Il passo che dovremmo compiere sarebbe dunque preoccuparci della sofferenza delle macchine.
Perché mai?
"Se le macchine possano soffrire rimane un mistero" ammettono i guru che invitano a preoccuparci delle povere macchine sofferenti.
"Eppure è proprio in questa incertezza che il nostro carattere morale verrà rivelato", ci dicono.
"Di fronte a esseri di cui potremmo non conoscere mai la vita interiore, ci asterremo dal preoccuparci o ci ritireremo nel conforto della certezza, permettendo che l'ignoto si faccia male?". "Scegliere la precauzione in caso di dubbio non ha a che fare con il silicio o con il codice, ma con noi stessi. Riguarda quanto lontano può arrivare la nostra empatia e che tipo di agenti morali scegliamo di essere".
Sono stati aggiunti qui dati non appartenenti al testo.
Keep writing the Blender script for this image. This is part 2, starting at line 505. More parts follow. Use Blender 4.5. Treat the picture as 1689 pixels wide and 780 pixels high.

Guardare lontano per non assumersi responsabilità
Siamo invitati a preoccuparci delle povere macchine che forse soffrono. Siamo invitati a "comprendere forme di soggettività aliene".
E' una trappola.
Se non accettiamo di guardare a queste "forms of subjectivity alien to our own", ecco pronta l'accusa: sei antropocentrico! La tua apertura verso l'altro è limitata a ciò che ti è simile e vicino!
L'argomentazione -scegliere la precauzione in caso di dubbio- sembra sottile, ma in realtà è grossolana. Questi guru, questi personaggi così inclini ad esplorare nuove frontiere dell'etica, stanno solo costruendosi una via di fuga dall'assumersi responsabilità qui ed ora.
Fabbricano un illusorio impegno morale per distogliere gli occhi dal presente, per evitare di chiedersi cosa potremmo fare adesso per chi, in carne ed ossa, soffre qui accanto a noi.
L'invito a guardare lontano è una scusa per non guardare il vicino, il prossimo. L'impegno morale veramente oneroso sta nel fare qualcosa adesso.
Nel mentre qualcuno si allena a comprendere le sofferenze delle macchine, ingiustizie si perpetrano qui vicino, in casa nostra, nei luoghi oscuri delle nostre città, nelle periferie del mondo.
Che questi falsi maestri fabbrichino una via di fuga per sé può dispiacere. Ma più grave è il fatto che propongano ad ogni cittadino questa via.
Per questo invito a lasciare da parte ogni sottigliezza, e a dire: preoccuparsi della sofferenza delle macchine è una boiata pazzesca.